El cine de Ford nos muestra la transitoriedad de los héroes; a menudo errantes, que quizá dejan tras de sí un mundo más habitable, pero no para ellos; peregrinos sin el consuelo de una Itaca; seres a la intemperie tantas veces, almas perdidas, que apenas dejan una memoria fugaz en aquellas comunidades que contribuyeron a fundar (o a salvar), a transformar el desierto en un jardín, o aquel jardín salvaje en un huerto doméstico. La rosa de cactus aflora en la frontera entre ambos mundos. Como Tom Doniphon en
El hombre que mató a Liberty Valance. Un fantasma que ya sólo mira la memoria de Hallie.
Se ha dicho que
El hombre que mató a Liberty Valance representa un palimpsesto fordiano, como si el cineasta filmara sobre lo que ya había filmado, como si mirara lo que ya había mirado: un palimpsesto de miradas.
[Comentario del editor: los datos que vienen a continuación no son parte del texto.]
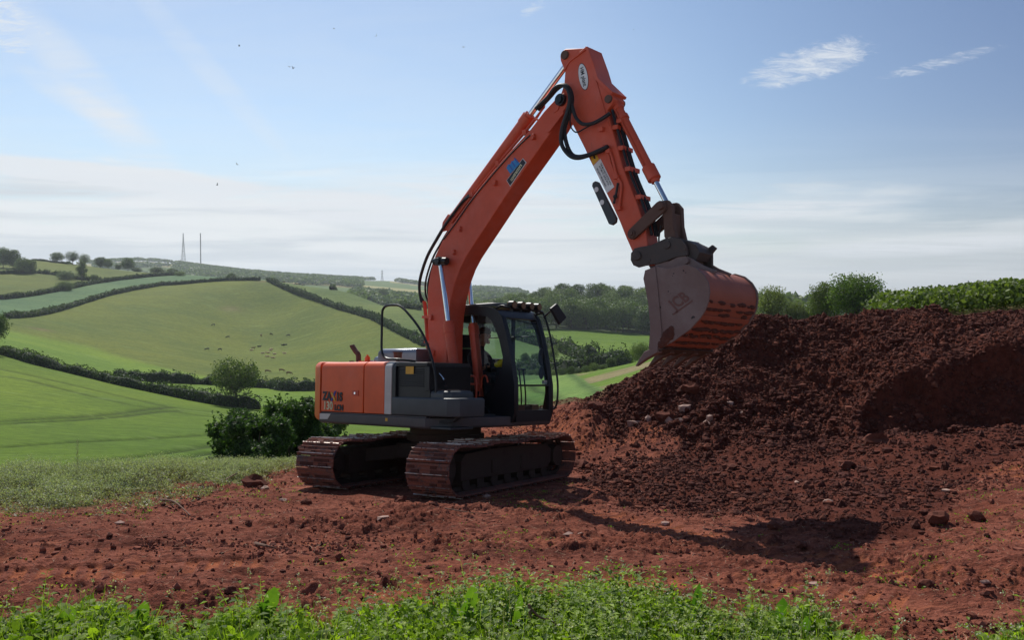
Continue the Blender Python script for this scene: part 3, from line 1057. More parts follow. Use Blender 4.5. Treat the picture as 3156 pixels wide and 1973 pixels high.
# ------------------------------------------------------------------ machine materials
def paint(name, col, rough=0.42, dirt=0.35, dirtcol=(0.16, 0.065, 0.04), scale=3.0, metal=0.0, coat=0.0, spots=0.0, fade=0.0):
    m, t, b = bsdf_mat(name)
    tc_ = N(t, 'ShaderNodeTexCoord').outputs['Object']
    n1 = N(t, 'ShaderNodeTexNoise', Scale=scale, Detail=9, Roughness=0.68)
    L(t, tc_, n1.inputs['Vector'])
    n2 = N(t, 'ShaderNodeTexNoise', Scale=scale * 9, Detail=6, Roughness=0.7)
    L(t, tc_, n2.inputs['Vector'])
    s = M_(t, 'ADD', M_(t, 'MULTIPLY', n1.outputs[0], 0.65), M_(t, 'MULTIPLY', n2.outputs[0], 0.35))
    k = SMOOTH(t, s, 0.62 - dirt * 0.35, 0.74 - dirt * 0.1, 0.0, min(1.0, 0.35 + dirt))
    c_ = MIX(t, SMOOTH(t, n1.outputs[0], 0.3, 0.7), tuple(x * 0.88 for x in col), tuple(min(1, x * 1.08) for x in col))
    c_ = MIX(t, k, c_, dirtcol)
    if fade:
        n4_ = N(t, 'ShaderNodeTexNoise', Scale=0.9, Detail=7, Roughness=0.7, Distortion=0.4)
        L(t, tc_, n4_.inputs['Vector'])
        c_ = MIX(t, SMOOTH(t, n4_.outputs[0], 0.42, 0.66, 0, fade), c_, tuple(min(1, x * 0.9 + 0.10) for x in col))
        n5_ = N(t, 'ShaderNodeTexNoise', Scale=6.0, Detail=8, Roughness=0.75)
        mp_ = N(t, 'ShaderNodeMapping')
        mp_.inputs['Scale'].default_value = (2.5, 2.5, 0.35)
        L(t, tc_, mp_.inputs[0])
        L(t, mp_.outputs[0], n5_.inputs['Vector'])
        c_ = MIX(t, SMOOTH(t, n5_.outputs[0], 0.56, 0.72, 0, fade * 0.9), c_, (0.20, 0.075, 0.05))
    if spots:
        n3 = N(t, 'ShaderNodeTexNoise', Scale=14.0, Detail=2, Roughness=0.5)
        L(t, tc_, n3.inputs['Vector'])
        c_ = MIX(t, SMOOTH(t, n3.outputs[0], 0.70, 0.72, 0, spots), c_, (0.02, 0.015, 0.015))
    L(t, c_, b.inputs['Base Color'])
    L(t, SMOOTH(t, k, 0.0, 1.0, rough, 0.9), b.inputs['Roughness'])
    b.inputs['Metallic'].default_value = metal
    b.inputs['Coat Weight'].default_value = coat
    b.inputs['Specular IOR Level'].default_value = 0.32
    bp_ = N(t, 'ShaderNodeBump', Strength=0.25, Distance=0.004)
    L(t, n2.outputs[0], bp_.inputs['Height'])
    L(t, bp_.outputs[0], b.inputs['Normal'])
    return m


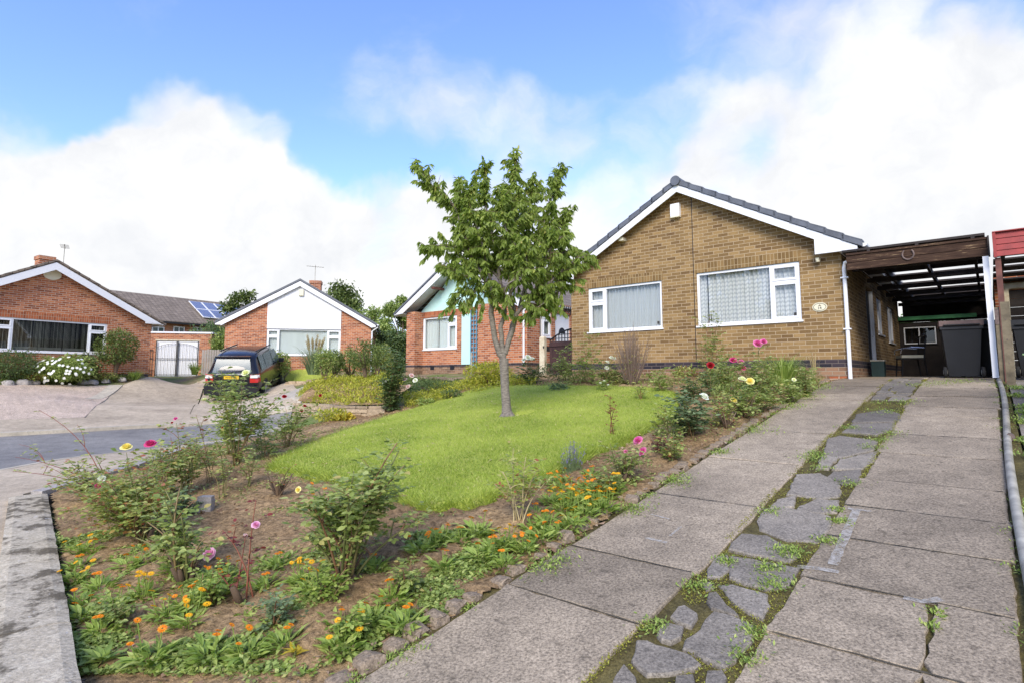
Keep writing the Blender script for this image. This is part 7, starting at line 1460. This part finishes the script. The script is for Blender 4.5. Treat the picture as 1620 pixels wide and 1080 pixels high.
# --- ground cover, weeds, litter
def region(pxs): return np.array([G(*p)[:2] for p in pxs])
def scatter(poly, n_, thr, fs_, seed=0):
    lo, hi = poly.min(0), poly.max(0); x = rng.uniform(lo[0], hi[0], n_); y = rng.uniform(lo[1], hi[1], n_); k = inpoly(x, y, poly) & (fbm(x*fs_+seed, y*fs_, 4) > thr); return x[k], y[k]
front = region([(120, 1079), (75, 960), (60, 860), (200, 840), (330, 850), (430, 880), (560, 880), (660, 850), (760, 850), (830, 880), (700, 985), (600, 1030), (520, 1079)])
x, y = scatter(front, 260000, -.22, 2.6); kk = rng.random(len(x)) < .6*sstep(-.25, .2, fbm(x*2.6, y*2.6, 4))+.08; x, y = x[kk], y[kk]; mb = MB(); z = H(x, y)+.02+.035*np.clip(fbm(x*2.6, y*2.6, 4), 0, 1)*2+.02*rng.random(len(x)); leaflets(mb, np.c_[x, y, z], .024, up=.45, asp=.85); o = mb.obj('ground_cover', M['leaf_bg2']); o['kind'] = 'stuff'; o['label'] = 'creeping green weeds covering the front of the rose bed'
mb = MB(); x, y = scatter(front, 26000, -.1, 3.1, 40); z = H(x, y)+.03; a = rng.random(len(x))*6.28; leafs(mb, np.c_[x, y, z], np.c_[np.cos(a), np.sin(a), rng.uniform(.1, 1, len(x))], rng.uniform(.022, .05, len(x)), .45, flat=.4); o = mb.obj('weeds', M['leaf_bright']); o['kind'] = 'stuff'; o['label'] = 'taller green weeds among the roses'
mb = MB(); allp = GARDEN
x, y = scatter(allp, 120000, -.04, 1.9, 9); k = ~inpoly(x, y, LAWN) & (toSE(x, y)[1] < -2.45); x, y = x[k], y[k]; leaflets(mb, np.c_[x, y, H(x, y)+.035+.03*rng.random(len(x))], .026, up=.6, asp=.6)
x, y = scatter(region([(840, 612), (1300, 606), (1290, 622), (1150, 632), (1060, 612), (900, 618)]), 16000, -.1, 1.5, 5); leaflets(mb, np.c_[x, y, H(x, y)+.03+.10*rng.random(len(x))], .05, up=.9, asp=.5)
o = mb.obj('weeds', M['leaf_rose']); o['kind'] = 'stuff'; o['label'] = 'scattered low weeds over the soil of the front garden'
mb = MB(); n_ = 9000; x, y = scatter(allp, n_, -.3, 2, 3); k = ~inpoly(x, y, LAWN); x, y = x[k], y[k]
for q in range(1):
    r_ = rng.uniform(.006, .022, len(x))*np.where(rng.random(len(x)) < .04, 1.8, 1); z = H(x, y)+.02+.02*rng.random(len(x)); D_ = rng.normal(0, .35, (len(x), 4, 3)); base = np.array([(1, 1, 1), (1, -1, -1), (-1, 1, -1), (-1, -1, 1)])*.7
    V = (np.c_[x, y, z][:, None]+r_[:, None, None]*(base+D_)).reshape(-1, 3); b_ = np.arange(len(x))[:, None]*4; mb.add(V, np.concatenate([b_+[0, 1, 2], b_+[0, 3, 1], b_+[0, 2, 3], b_+[1, 3, 2]]), 0, np.tile(rng.random(len(x)), 4))
o = mb.obj('soil_clods', M['clod']); o['kind'] = 'stuff'; o['label'] = 'loose clods and pebbles lying on the bare soil'
mb = MB(); x, y = scatter(allp, 7000, -.2, 2, 30); k = ~inpoly(x, y, LAWN); x, y = x[k], y[k]; leaflets(mb, np.c_[x, y, H(x, y)+.035], .028, up=.2, asp=.5); x, y = scatter(front, 1600, -.1, 2, 60)
for q in range(len(x)): a = rng.random()*6.28; L = rng.uniform(.03, .09); p = np.array([x[q], y[q], float(H(x[q], y[q]))+.035]); e = np.array([math.cos(a), math.sin(a), 0])*L; mb.tube([p-e/2, p+[0, 0, .006]+rng.normal(0, .008, 3), p+e/2], .0016, 3, cap=False)
o = mb.obj('leaf_litter', M['dry']); o['kind'] = 'stuff'; o['label'] = 'dry leaves and twigs littering the soil'
strip('raised_bed', [G(*p)[:2]+np.array([0,.1]) for p in ((468, 650), (503, 651), (541, 656), (575, 655), (612, 654))], [(G(*p)[:2]+np.array([.2, 2.2])) for p in ((468, 652), (503, 653), (541, 658), (575, 657), (612, 656))], 'soil', .20, 5, 5)
mb = MB(); P_ = region([(466, 650), (541, 656), (612, 654), (640, 612), (560, 606), (495, 612)]); x, y = scatter(P_, 36000, -.3, 1.9); dd = pdist(x, y, P_); z = H(x, y)+.08+.12*sstep(0, .3, dd)+.34*np.clip(fbm(x*2.2, y*2.2, 3)+.15, 0, 1)*rng.random(len(x)); leaflets(mb, np.c_[x, y, z], .085, up=1.2, asp=.3)
P_ = region([(640, 652), (700, 640), (790, 618), (850, 614), (845, 606), (760, 606), (700, 620), (640, 636)]); x, y = scatter(P_, 16000, -.2, 1.8); leaflets(mb, np.c_[x, y, H(x, y)+.05+.16*rng.random(len(x))], .055, up=.9, asp=.45)
o = mb.obj('lime_groundcover', M['leaf_lime']); o['kind'] = 'stuff'; o['label'] = 'yellow green groundcover in the neighbouring bed'
mb = MB(); P_ = region([(0, 612), (210, 604), (225, 600), (170, 598), (0, 598)]); x, y = scatter(P_, 16000, -.2, 1.2); leaflets(mb, np.c_[x, y, H(x, y)+.05+.15*rng.random(len(x))], .09, up=.9, asp=.4); P_ = region([(630, 636), (760, 606), (740, 597), (640, 600), (610, 620)]); x, y = scatter(P_, 9000, -.1, 1.2); leaflets(mb, np.c_[x, y, H(x, y)+.03+.1*rng.random(len(x))], .07, up=.9, asp=.4)
o = mb.obj('rockery_plants', M['leaf_bg']); o['kind'] = 'stuff'; o['label'] = 'mixed low green plants in the far front beds'
# small flat stones among the soil behind the lawn
for i, (px, py, w_) in enumerate(((825, 612, .3), (870, 617, .5), (930, 616, .45), (1010, 612, .5), (1200, 620, .3), (660, 628, .6), (610, 645, .4))):
    p = G(px, py); mb = MB(); n_ = 9; a = np.sort(rng.random(n_)*6.28); r_ = w_*.5*rng.uniform(.75, 1.1, n_); mb.prism(np.c_[r_*np.cos(a), r_*.45*np.sin(a), np.zeros(n_)], (0, 0, .06)); o = mb.obj('flat_stone', M['drystone'], None, loc=p, rot=(0, 0, rng.normal(0, .3))); o['label'] = 'flat sandy stone lying in the planting behind the lawn'; o['category'] = 'stone'; o['group'] = 'flat stones behind the lawn'

mb = MB(); x, y = scatter(LAWN, 420, -2, 1); leaflets(mb, np.c_[x, y, H(x, y)+.115], .04, up=.3, asp=.5); o = mb.obj('fallen_leaves', M['straw']); o['kind'] = 'stuff'; o['label'] = 'a few fallen yellow leaves scattered on the lawn'
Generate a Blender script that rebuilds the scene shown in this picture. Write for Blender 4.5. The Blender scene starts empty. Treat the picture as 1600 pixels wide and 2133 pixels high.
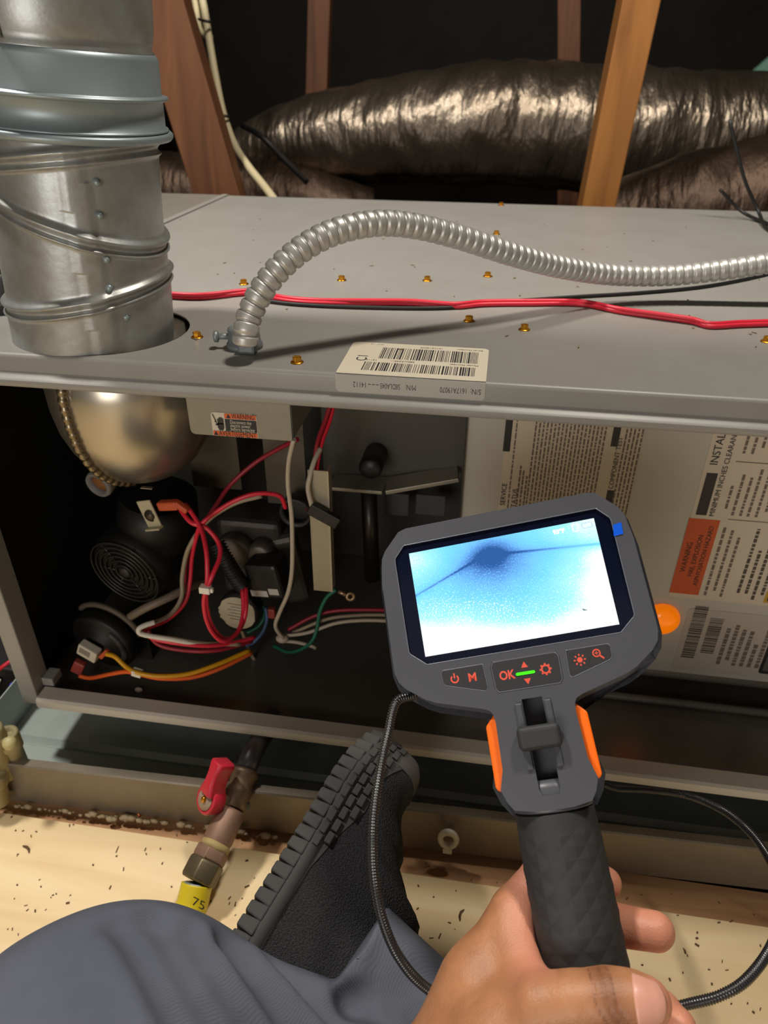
import bpy, bmesh, math, random
import numpy as np
from mathutils import Vector, Matrix
random.seed(7); rng = np.random.default_rng(7)
S = bpy.context.scene
COL = S.collection
PI = math.pi

# ------------------------------------------------------------------ camera
PITCH, YAW, ROLL = 0.55401, 0.14983, 0.00611
CAM = np.array([0.0, -0.44286, 0.17287]); FOC = 1500.0
fw = np.array([-math.sin(YAW)*math.cos(PITCH), math.cos(YAW)*math.cos(PITCH), -math.sin(PITCH)])
r0 = np.array([math.cos(YAW), math.sin(YAW), 0.0]); u0 = np.cross(r0, fw)
RT = math.cos(ROLL)*r0 + math.sin(ROLL)*u0
UP = -math.sin(ROLL)*r0 + math.cos(ROLL)*u0
cd = bpy.data.cameras.new('camera'); cam = bpy.data.objects.new('camera', cd); COL.objects.link(cam)
M = Matrix.Identity(4)
for i in range(3):
    M[i][0] = RT[i]; M[i][1] = UP[i]; M[i][2] = -fw[i]; M[i][3] = CAM[i]
cam.matrix_world = M
cd.sensor_fit = 'VERTICAL'; cd.sensor_height = 36.0; cd.sensor_width = 27.0
cd.lens = FOC/2133.0*36.0; cd.clip_start = 0.02; cd.clip_end = 50
cd.dof.use_dof = True; cd.dof.focus_distance = 0.47; cd.dof.aperture_fstop = 11.0
S.camera = cam

# ------------------------------------------------------------------ light and exposure
S.view_settings.view_transform = 'Standard'; S.view_settings.look = 'None'
S.view_settings.gamma = 1.0; S.view_settings.use_curve_mapping = False
S.view_settings.exposure = 0.7
W = bpy.data.worlds.new('attic_air'); S.world = W; W.use_nodes = True
W.node_tree.nodes['Background'].inputs[0].default_value = (1.0, 0.90, 0.78, 1)
W.node_tree.nodes['Background'].inputs[1].default_value = 0.10
def lamp(name, kind, loc, power, color, size=0.1, target=None, size_y=None):
    d = bpy.data.lights.new(name, kind); d.energy = power; d.color = color
    if kind == 'AREA':
        d.size = size
        if size_y: d.shape = 'RECTANGLE'; d.size_y = size_y
    else: d.shadow_soft_size = size
    o = bpy.data.objects.new(name, d); COL.objects.link(o); o.location = loc
    if target is not None:
        o.rotation_euler = (Vector(target)-Vector(loc)).to_track_quat('-Z', 'Y').to_euler()
    return o
lamp('attic_bulb', 'POINT', (-0.73, 0.10, 1.15), 38.0, (1.0, 0.95, 0.87), 0.07)
lamp('attic_bulb', 'POINT', (0.30, 0.22, 1.45), 40.0, (1.0, 0.93, 0.82), 0.10)
lamp('front_fill', 'AREA', (-0.35, -1.25, 0.12), 3.4, (1.0, 0.95, 0.88), 0.5, (0, 0.1, -0.15))  # added soft fill from the front for bounced light, not an actual lamp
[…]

Pero creo que desde el punto de vista fílmico, o mejor, desde la experiencia de espectador, lo que convierte
El hombre que mató a Liberty Valance en un palimpsesto se cifra en la mirada de Hallie reescribiendo en nuestra mirada el
flashback de Ransom.
Es Hallie quien ilumina ángulos secretos de la memoria de su marido con la rosa de cactus que coloca sobre esa caja de pino donde yace Tom Doniphon y se interpone visualmente entre ella y Ransom, un Tom Doniphon transfigurado para siempre en el fantasma errante de la memoria de Hallie.
Por más que el
flashback emane de la memoria del senador, es la memoria de Hallie la que modula nuestra imaginación, la que cultiva nuestra experiencia de la película: nuestra mirada respira por la herida del pasado donde late lo perdido.
Más aún, la historia de amor de Hallie y Tom Doniphon sólo llega a existir en las ruinas del tiempo y cobra resonancia en nuestros adentros gracias a una memoria que mira.